Learning-to-solve unit commitment based on few-shot physics-guided spatial-temporal graph convolution network
This work addresses the unit commitment problem in power systems, offering a more efficient and feasible solution method, though it appears incremental as it builds on existing graph convolutional and physics-guided learning techniques.
The paper tackles the unit commitment (UC) problem by proposing a few-shot physics-guided spatial-temporal graph convolutional network (FPG-STGCN) to solve it quickly, achieving better feasibility than mainstream learning methods and higher efficiency than traditional solvers in case studies on IEEE benchmarks.
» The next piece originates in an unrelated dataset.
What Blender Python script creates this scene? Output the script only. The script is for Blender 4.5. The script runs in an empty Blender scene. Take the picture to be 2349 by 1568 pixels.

This letter proposes a few-shot physics-guided spatial temporal graph convolutional network (FPG-STGCN) to fast solve unit commitment (UC). Firstly, STGCN is tailored to parameterize UC. Then, few-shot physics-guided learning scheme is proposed. It exploits few typical UC solutions yielded via commercial optimizer to escape from local minimum, and leverages the augmented Lagrangian method for constraint satisfaction. To further enable both feasibility and continuous relaxation for integers in learning process, straight-through estimator for Tanh-Sign composition is proposed to fully differentiate the mixed integer solution space. Case study on the IEEE benchmark justifies that, our method bests mainstream learning ways on UC feasibility, and surpasses traditional solver on efficiency.